Le rêve de Mélisande pour un opéra rêvé. L’onirisme théâtral est soutenu par la force sensuelle et dramatique de la direction d’Esa-Pekka Salonen. A la tête de la prodigieuse phalange londonnienne, le Philharmonia Orchestra, le chef finlandais offre couleurs ambrées ou éclatantes ; force sonore ou piani infini. On y ressent les corps qui s’aiment de Pelléas et Mélisande, le couteau de Golaud, l’heureuse tristesse de Mélisande, la stature d’Arkel. Salonen, le roi d’Allemonde. Tous les mondes symbolistes de cette partition sont révélées par le chef à la gestique féline, comme autant d’inconscient derrière chaque note. Là encore, on tangue. On chavire.
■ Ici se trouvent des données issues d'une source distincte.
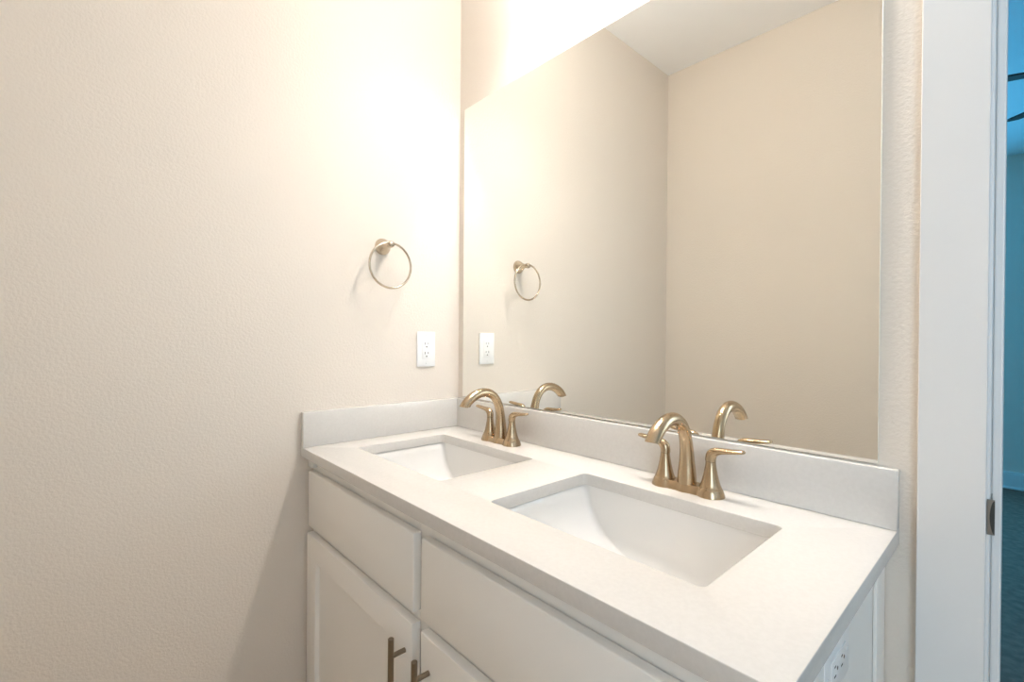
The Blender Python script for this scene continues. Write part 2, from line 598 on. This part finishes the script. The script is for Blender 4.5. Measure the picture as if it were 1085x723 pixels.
loops = [[(0.001, -D), (WX, -D), (WX, -0.001), (0.001, -0.001)]]
for (xa, xb) in SINKS:
    loops.append(rounded_rect(xa, xb, SY0, SY1, 0.011)[::-1])
bm = slab_from_loops(loops, ZT, ZC, 0.0015)
for v in bm.verts:
    v.co -= TO
link('worktop_slab', bm, M['quartz'], top, auto=30)
ZS = ZC + 0.1018
bm = bmesh.new(); box(bm, 0.0205, WX, -0.02, -0.001, ZC + 0.0002, ZS, 0.0016, 2)
for v in bm.verts:
    v.co -= TO
link('backsplash', bm, M['quartz'], top, auto=30)
bm = bmesh.new(); box(bm, 0.001, 0.02, -D, -0.001, ZC + 0.0002, ZS, 0.0016, 2)
for v in bm.verts:
    v.co -= TO
link('side_splash', bm, M['quartz'], top, auto=30)


# ------------------------------------------------------------------ undermount basins
def rr_ring(bm, a, b, z, r, n=6, off=(0, 0)):
    return [bm.verts.new((x + off[0], y + off[1], z)) for x, y in rounded_rect(-a, a, -b, b, r, n)]


def make_sink():
    root = empty('undermount_sink', (0, 0, 0))
    bm = bmesh.new()
    A, B = 0.2155, 0.1525
    inner = [  # (depth, inset of ends, inset of long sides, corner radius)
        (0.0, 0.0, 0.0, 0.014), (0.020, 0.004, 0.001, 0.014), (0.050, 0.0135, 0.002, 0.014), (0.075, 0.028, 0.004, 0.015),
        (0.098, 0.050, 0.006, 0.016), (0.113, 0.074, 0.009, 0.018), (0.124, 0.101, 0.014, 0.022), (0.132, 0.130, 0.023, 0.024),
        (0.1365, 0.152, 0.038, 0.026), (0.1395, 0.170, 0.060, 0.028), (0.1415, 0.182, 0.093, 0.025), (0.1425, 0.1915, 0.1275, 0.0235)]
    rings = [rr_ring(bm, A + 0.022, B + 0.018, -0.009, 0.02), rr_ring(bm, A + 0.022, B + 0.018, -0.0005, 0.02), rr_ring(bm, A + 0.002, B + 0.002, -0.0005, 0.0145)]
    for (d, ia, ib, r) in inner:
        rings.append(rr_ring(bm, A - ia, B - ib, -0.002 - d, r))
    # outside shell back up to the flange
    outer = []
    for (d, ia, ib, r) in inner[::-1]:
        if d > 0.01:
            outer.append(rr_ring(bm, A - ia + 0.009, B - ib + 0.009, -0.002 - d - 0.009 * (d / 0.1425), r + 0.006))
    outer.append(rr_ring(bm, A + 0.010, B + 0.010, -0.009, 0.018))
    rings += outer + [rings[0]]
    for a, b in zip(rings[:-1], rings[1:]):
        k = len(a)
        for i in range(k):
            bm.faces.new((a[i], a[(i + 1) % k], b[(i + 1) % k], b[i]))
    link('basin', bm, M['porcelain'], root, auto=50)
    bm = bmesh.new()
    lathe(bm, [(0.0232, -0.150), (0.0232, -0.1445), (0.0225, -0.1432), (0.019, -0.1432), (0.0175, -0.1455), (0.0, -0.1455)], 32)
    dr = link('drain', bm, M['chrome'], root, auto=40)
    bm = bmesh.new()
    lathe(bm, [(0.0, -0.1400), (0.011, -0.1405), (0.0145, -0.1425), (0.0145, -0.1448)], 28)
    link('stopper', bm, M['chrome'], dr, auto=40)
    return root


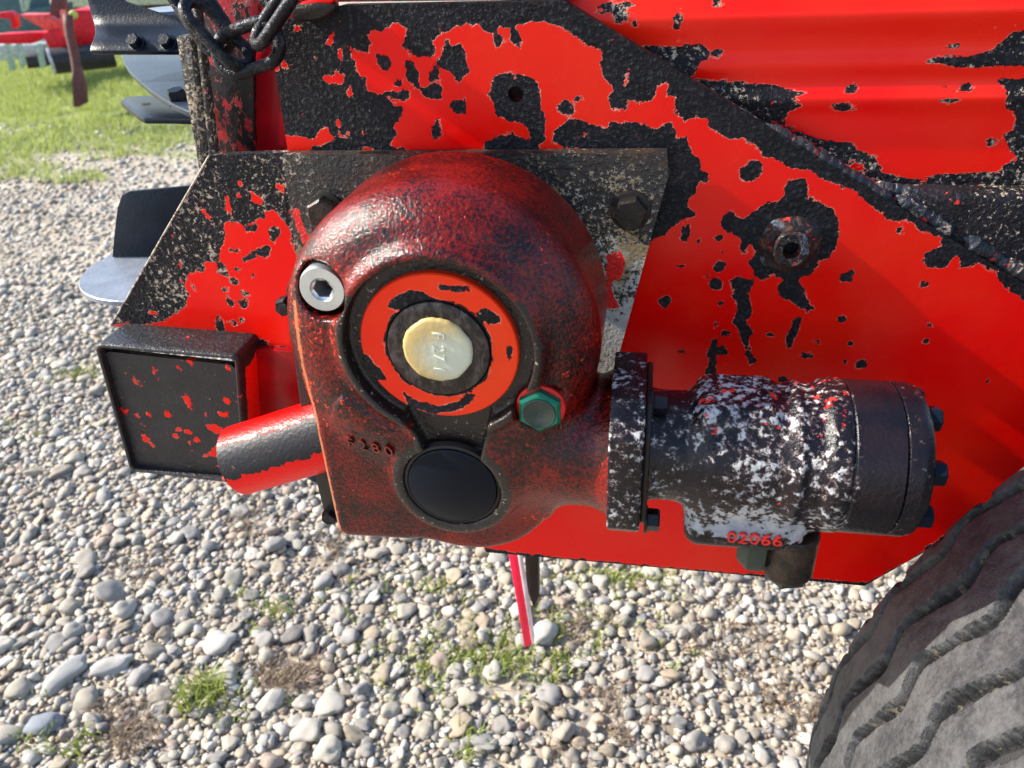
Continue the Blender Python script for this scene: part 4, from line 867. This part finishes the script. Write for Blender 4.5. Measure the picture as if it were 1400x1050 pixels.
# ================================================================== WHEEL
def tyre():
    xc_, zc_, r = .736, -.643, .5685; y1 = -.058; wd = .385; grooves = [.019, .058, .098, .139, .180, .221, .262, .303, .344]
    th = np.concatenate([np.arange(radians(85), radians(235), .0042), np.arange(radians(235), radians(445), .06)]); ws = np.arange(-.012, wd+.012, .0013)
    prof_w, prof_r = [], []
    T, Wd = np.meshgrid(th, ws, indexing='ij'); crown = .016*(1-((Wd-wd/2)/(wd/2))**2)
    sh = np.clip((np.abs(Wd-wd/2)-(wd/2-.010))/.022, 0, 1); dr = -.030*sh**2
    dep = np.zeros_like(T)
    for i, g in enumerate(grooves):
        per = .090/r; ph = (T/per+i*.12+.05*np.sin(T*5+i)) % 1; tri = np.sin(ph*2*pi)*.8+.25*np.sin(ph*4*pi)
        wv = .0066*tri*(1 if i % 2 == 0 else 1); dd = np.abs(Wd-(g+wv)); wg = (.0046 if i else .0028)*(1+.3*np.sin(T*37+i*2)); dep = np.maximum(dep, np.clip((wg+.0015-dd)/.0018, 0, 1)*(.014 if i else .008))
    # shoulder slots and worn nicks along the groove walls
    ph = (T/(.046/r)) % 1; dep = np.maximum(dep, (np.abs(ph-.5) < .14)*np.clip((.012-Wd)/.006, 0, 1)*.008)
    ns = np.array([mnoise.noise(Vector((a*60, b*160, 0))) for a, b in zip(T.ravel(), Wd.ravel())]).reshape(T.shape)
    dep += np.where((dep > .0005) & (dep < .009), ns*.002, 0)
    rr = r-.016*0+crown-.004+dr-dep+ns*.0006
    Xv = xc_+rr*np.cos(T); Zv = zc_+rr*np.sin(T); Yv = y1-Wd
    V = np.stack([Xv, Yv, Zv], -1).reshape(-1, 3); a, b = T.shape; I = np.arange(a*b).reshape(a, b)
    F = np.stack([I[:-1, :-1], I[:-1, 1:], I[1:, 1:], I[1:, :-1]], -1).reshape(-1, 4)
    W = tag(empty('wheel', (xc_, y1-wd/2, zc_), SP)); W['kind'] = 'part'; del W['kind']
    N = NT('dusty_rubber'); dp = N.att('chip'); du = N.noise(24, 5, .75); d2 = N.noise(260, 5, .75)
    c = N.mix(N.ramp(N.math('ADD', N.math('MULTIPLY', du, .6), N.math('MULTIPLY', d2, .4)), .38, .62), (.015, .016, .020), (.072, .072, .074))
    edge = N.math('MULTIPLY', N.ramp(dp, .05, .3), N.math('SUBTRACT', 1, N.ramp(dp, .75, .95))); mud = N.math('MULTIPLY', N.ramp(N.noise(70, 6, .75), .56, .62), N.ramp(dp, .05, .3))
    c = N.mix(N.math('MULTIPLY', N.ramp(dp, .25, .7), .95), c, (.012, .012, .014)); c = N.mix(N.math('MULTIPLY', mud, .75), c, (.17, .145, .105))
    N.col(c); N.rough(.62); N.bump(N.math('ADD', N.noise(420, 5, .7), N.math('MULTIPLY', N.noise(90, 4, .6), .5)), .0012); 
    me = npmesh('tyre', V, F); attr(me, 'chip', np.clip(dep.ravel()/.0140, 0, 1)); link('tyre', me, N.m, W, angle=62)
    if me.polygons[5].normal.x > 0: me.flip_normals()
    MR = plain('sidewall_rubber', (.06, .06, .06), .75, 0, .001, 200)
    for s, nm in ((0, 'sidewall'), (1, 'sidewall')):
        y = y1+.004 if s == 0 else y1-wd-.004; d = 1 if s == 0 else -1
        lathe(nm, [(r-.030, -.008), (r-.05, .0), (r-.10, .010), (r-.22, .004), (r-.27, -.012)], (xc_, y, zc_), (0, d, 0), MR, W, 128)
        lathe('rim', [(r-.272, -.010), (r-.285, -.006), (r-.295, -.03), (r-.33, -.09), (.12, -.10), (0, -.10)], (xc_, y, zc_), (0, d, 0), plain('red_rim', (.5, .01, .01), .4), W, 96)
tyre()

# ================================================================== BEATER at the rear (black blades and discs)
BT = empty('beater', tuple(at(240, 300, .22)), SP)
MBl = M_blade
def slab(name, pts, Y, dy, mat, par=BT, bevel=.0015): return prism(name, [at(x, y, Y) for x, y in pts], (0, dy, 0), mat, par, bevel)
# upper bent blade: upright leaf, fold and foot flange
Yb = .16
up_pts = [at(118, -30, Yb+.02), at(131, 36, Yb), at(262, 38, Yb), at(252, 30, Yb+.004), at(200, 8, Yb+.015), at(160, -30, Yb+.02)]
def strip(name, rows, mat, par, th=.004):
    """bent plate from rows of matching points, given a thickness"""
    bm = bmesh.new(); G_ = [[bm.verts.new(Vector(p_)) for p_ in r_] for r_ in rows]
    for A_, B_ in zip(G_, G_[1:]):
        for k in range(len(A_)-1): bm.faces.new((A_[k], A_[k+1], B_[k+1], B_[k]))
    bmesh.ops.recalc_face_normals(bm, faces=bm.faces)
    o = from_bm(name, bm, mat, par, smooth=True); s = o.modifiers.new('s', 'SOLIDIFY'); s.thickness = th; s.offset = 0; b_ = o.modifiers.new('b', 'BEVEL'); b_.width = .0008; b_.segments = 2; b_.limit_method = 'ANGLE'; b_.angle_limit = radians(50)
    o.data.set_sharp_from_angle(angle=radians(60)); return o
rows = []
for (yl, xl, yr, xr, Y) in ((-30, 117, -30, 150, .200), (0, 122, 2, 172, .196), (20, 127, 16, 215, .192), (34, 131, 34, 262, .188), (42, 132, 42, 268, .180), (50, 132, 50, 270, .168), (58, 130, 58, 272, .156), (66, 126, 66, 274, .150), (73, 125, 73, 276, .147)):
    rows.append([at(xl+(xr-xl)*t, yl+(yr-yl)*t, Y) for t in np.linspace(0, 1, 8)])
strip('bent_blade', rows, MBl, BT, .006)
for x in (188, 231):
    bm = bmesh.new(); hexbolt_bm(bm, at(x, 60, .150), (0, -.8, .6), .0062, .007, .008, .2); from_bm('blade_bolt', bm, MBl, BT, angle=30)
rows = []
zl = at(200, 110, .17)[2]
cpt = [(167, 78), (170, 88), (177, 100), (190, 113), (205, 126), (222, 138), (240, 148), (257, 156)]
rows.append([atz(x, y, zl) for x, y in cpt]); rows.append([atz(274, 78+(157-78)*k/7, zl) for k in range(8)])
rows = [[np.array(rows[0][k])*(1-t)+np.array(rows[1][k])*t for k in range(8)] for t in (0, .3, .6, 1)]
strip('beater_flight', rows, M_disc2, BT, .005)
bm = bmesh.new(); hexbolt_bm(bm, Vector(atz(246, 141, zl)), (0, -.2, 1), .0075, .009, .009, .2); from_bm('blade_bolt', bm, MBl, BT, angle=30)
zt = at(200, 150, .165)[2]-.004
prism('beater_tooth', [atz(x, y, zt) for x, y in ((164, 138), (170, 133), (186, 131), (206, 130), (262, 150), (262, 162), (230, 161), (196, 161), (188, 157))], (0, 0, -.006), MBl, BT, .002)
lathe('tooth_hole', [(.0045, .0004), (0, .0004)], atz(200, 142, zt), (0, 0, 1), M_blackbore, BT, 20)
dc_ = atz(238, 16, at(238, 16, .24)[2]); lathe('upper_disc', [(0, .003), (.035, .003), (.036, 0), (.034, -.003), (0, -.003)], dc_, (0, 0, 1), M_disc, BT, 48)
# lower disc and blade
zd = at(160, 380, .07)[2]
cA, cB = atz(119, 372, zd), atz(165, 419, zd)
ctr = atz(232, 366, zd); rd = np.linalg.norm(np.array(ctr)-cA)
lathe('lower_disc', [(0, .0025), (rd-.001, .0025), (rd, .0015), (rd, -.0025), (0, -.0025)], ctr, (0, 0, 1), M_disc, BT, 96)
Yv_ = at(180, 352, .1)[1]
pa = atz(153, 352, zd+.003)
prism('upright_blade', [at(153, 352, pa[1]), at(156, 318, pa[1]), at(160, 285, pa[1]+.001), at(166, 267, pa[1]+.002), at(176, 262, pa[1]+.002), at(290, 252, pa[1]+.002), at(290, 352, pa[1])], (0, .005, 0), MBl, BT, .001)
lathe('beater_shaft', [(.03, -.3), (.03, .5)], (ctr[0]+.08, ctr[1]+.08, ctr[2]), (0, 0, 1), M_blade, BT, 32)

# ================================================================== CHAIN
CH = tag(empty('chain', tuple(at(325, 60, -.01))), 'worn black steel chain slung across the upper left corner of the side plate', 'chain')
zc5 = lambda u, v: (230+.1714*u, .1714*v)
def link_(e0, e1, half, Y, tilt, r=.0041, dy=0.0):
    A_, B_ = Vector(at(*zc5(*e0), Y)), Vector(at(*zc5(*e1), Y+dy)); u = (B_-A_); L_ = u.length; u.normalize(); n = Vector((0, -1, 0)); v = u.cross(n).normalized(); v = (v*cos(tilt)+n*sin(tilt)).normalized(); pts = []
    R0 = half; c1 = A_+u*R0; c2 = B_-u*R0
    for k in range(13): a_ = pi/2+pi*k/12; pts.append(c1+u*R0*cos(a_)+v*R0*sin(a_))
    for k in range(1, 5): pts.append(c1.lerp(c2, k/5)-v*R0)
    for k in range(13): a_ = -pi/2+pi*k/12; pts.append(c2+u*R0*cos(a_)+v*R0*sin(a_))
    for k in range(1, 5): pts.append(c2.lerp(c1, k/5)+v*R0)
    bm = bmesh.new(); tube_bm(bm, pts, r, 14, closed=True); o = from_bm('chain_link', bm, M_chain, CH, smooth=True); return o
link_((20, -260), (450, 400), .0105, -.010, .10, dy=-.004)
link_((160, 20), (620, 520), .0100, -.022, 1.25)
link_((400, 470), (880, 300), .0128, -.024, .22)
link_((700, 340), (1010, -120), .0100, -.030, 1.0)
link_((860, 60), (820, -260), .0100, -.020, .2)

# ================================================================== BACKGROUND IMPLEMENT
def FP(px, py, D):                          # point at horizontal distance D ahead of the camera
    d = W_+R_*(px-CX)/FPX-U_*(py-CY)/FPX; return CAM+d*(D/sqrt(d[0]**2+d[1]**2))
g0 = FP(100, 112, 7.4); Dm = 7.2
BI = tag(empty('field_implement', (g0[0], g0[1], GZ)), 'blurred red farm implement with dark tine and black roller on the far grass', 'farm implement')
Mr = plain('implement_red', (.62, .008, .02), .45); Mk = plain('implement_dark', (.02, .02, .025), .5); Mt = plain('rusty_tine', (.10, .035, .035), .6); Mpg = plain('pale_green_metal', (.35, .45, .38), .5)
fwd = Vector((W_[0], W_[1], 0)).normalized()
def fslab(name, pts, D, th, mat, par=BI): return prism(name, [FP(x, y, D) for x, y in pts], tuple(fwd*th), mat, par, .004)
fslab('red_housing', [(96, 14), (124, 14), (129, 30), (131, 44), (127, 60), (112, 68), (98, 62), (90, 40)], Dm, .35, Mr)
fslab('red_side_panel', [(56, 45), (94, 43), (96, 70), (70, 72), (62, 56)], Dm-.1, .2, Mr)
fslab('frame_beam', [(-20, 50), (0, 47), (60, 44), (60, 50), (42, 60), (0, 60), (-20, 62)], Dm+.1, .12, Mr)
fslab('upper_arm', [(26, 20), (62, 20), (62, 24), (90, 30), (90, 45), (64, 42), (34, 26)], Dm, .12, plain('pale_red', (.70, .09, .08), .4))
fslab('bent_arm', [(-10, 19), (12, 16), (18, 20), (22, 36), (17, 40), (13, 26), (-10, 24)], Dm+.1, .08, Mr)
fslab('upright_bracket', [(81, 14), (86, 14), (92, 48), (87, 50)], Dm-.12, .05, plain('pale_red_bracket', (.7, .15, .13), .4))
fslab('dark_cylinder_mount', [(70, -10), (84, -10), (84, 20), (80, 26), (68, 20)], Dm-.05, .1, Mt)
# curved tine with rusty point
tp = [FP(x, y, Dm-.85) for x, y in ((93, 20), (94, 34), (96, 50), (100, 66), (103, 82), (106, 104), (108, 120))]
bm = bmesh.new(); tube_bm(bm, tp, .030, 10); from_bm('tine', bm, Mt, BI, smooth=True)
tq = [FP(x, y, Dm-.22) for x, y in ((97, 110), (99, 116), (98, 130), (101, 146), (108, 146), (118, 138), (117, 118), (104, 92))]
fslab('tine_point', [(98, 108), (100, 146), (106, 147), (118, 141), (116, 118), (109, 92), (101, 92)], Dm-.88, .04, Mt)
q = FP(101, 20, Dm-.22); lathe('yellow_knob', [(0, .03), (.02, .028), (.03, .01), (.03, 0), (0, 0)], q, tuple(-fwd), plain('yellow_cap', (.45, .42, .10), .4), BI, 24)
rl = FP(72, 84, Dm-.15); rd_ = Vector((R_[0], R_[1], 0)).normalized()
lathe('roller', [(0, .0), (.055, .0), (.062, -.01), (.085, -.01), (.09, .0), (.09, .42), (0, .42)], (rl[0], rl[1], rl[2]), tuple((rd_*.85+fwd*.5).normalized()), Mk, BI, 40)
rr_ = (rd_*.85+fwd*.5).normalized(); lathe('roller_rim', [(.075, -.012), (.092, -.014), (.092, .004), (.075, .002)], Vector(rl)-rr_*.004, tuple(rr_), plain('grey_rim', (.35, .36, .38), .5), BI, 40)
fslab('skid', [(60, 67), (130, 62), (130, 72), (64, 74)], Dm+.05, .3, Mk)
B2 = tag(empty('seed_frame', tuple(FP(20, 90, 8.4)*np.array((1, 1, 0))+np.array((0, 0, GZ)))), 'blurred pale green frame with slanted legs behind the red implement', 'farm implement')
for pts in ([(5, 58), (11, 58), (19, 96), (13, 98)], [(20, 56), (25, 56), (33, 90), (28, 93)], [(48, 60), (53, 60), (60, 90), (55, 94)], [(24, -10), (28, -10), (34, 16), (29, 16)], [(34, -10), (40, -10), (36, 14), (32, 14)]): fslab('frame_leg', pts, 8.4, .05, Mpg, B2)
fslab('pale_tank', [(-10, 62), (54, 62), (50, 76), (30, 80), (-10, 84)], 8.7, .5, plain('pale_grey_tank', (.45, .44, .42), .5), B2)
fslab('dark_box', [(-20, -30), (24, -30), (26, 14), (60, 10), (60, 44), (-20, 46)], 9.2, .6, plain('dark_teal_paint', (.06, .11, .12), .5), B2)
fslab('dark_skid', [(34, 78), (60, 76), (60, 92), (38, 94)], 8.5, .3, Mk, B2)
B3 = tag(empty('trailer', tuple(FP(140, 60, 10.5)*np.array((1, 1, 0))+np.array((0, 0, GZ)))), 'blurred cream trailer side behind the red implement, beyond the grass', 'trailer')
fslab('cream_side', [(84, -60), (300, -60), (300, 4), (84, 10)], 10.5, .6, plain('cream_paint', (.55, .52, .38), .5), B3)
fslab('dark_chassis', [(84, 10), (300, 4), (300, 40), (84, 44)], 10.8, .5, plain('chassis', (.16, .10, .09), .6), B3)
Opéra de rêve, car le plateau vocal réunit sans doute les meilleurs chanteurs possibles pour l’ouvrage. Laurent Naouri, Stéphane Degout, Barbara Hannigan, Franz Josef Selig, Sylvie Brunet-Grupposo, Chloé Briot. Chacun et tous plongent dans leurs personnages, nous offrent un chant à la diction française parfaite de la plus haute tenue. Chacun et tous nous bouleversent. Un rêve, à se noyer dans la beauté.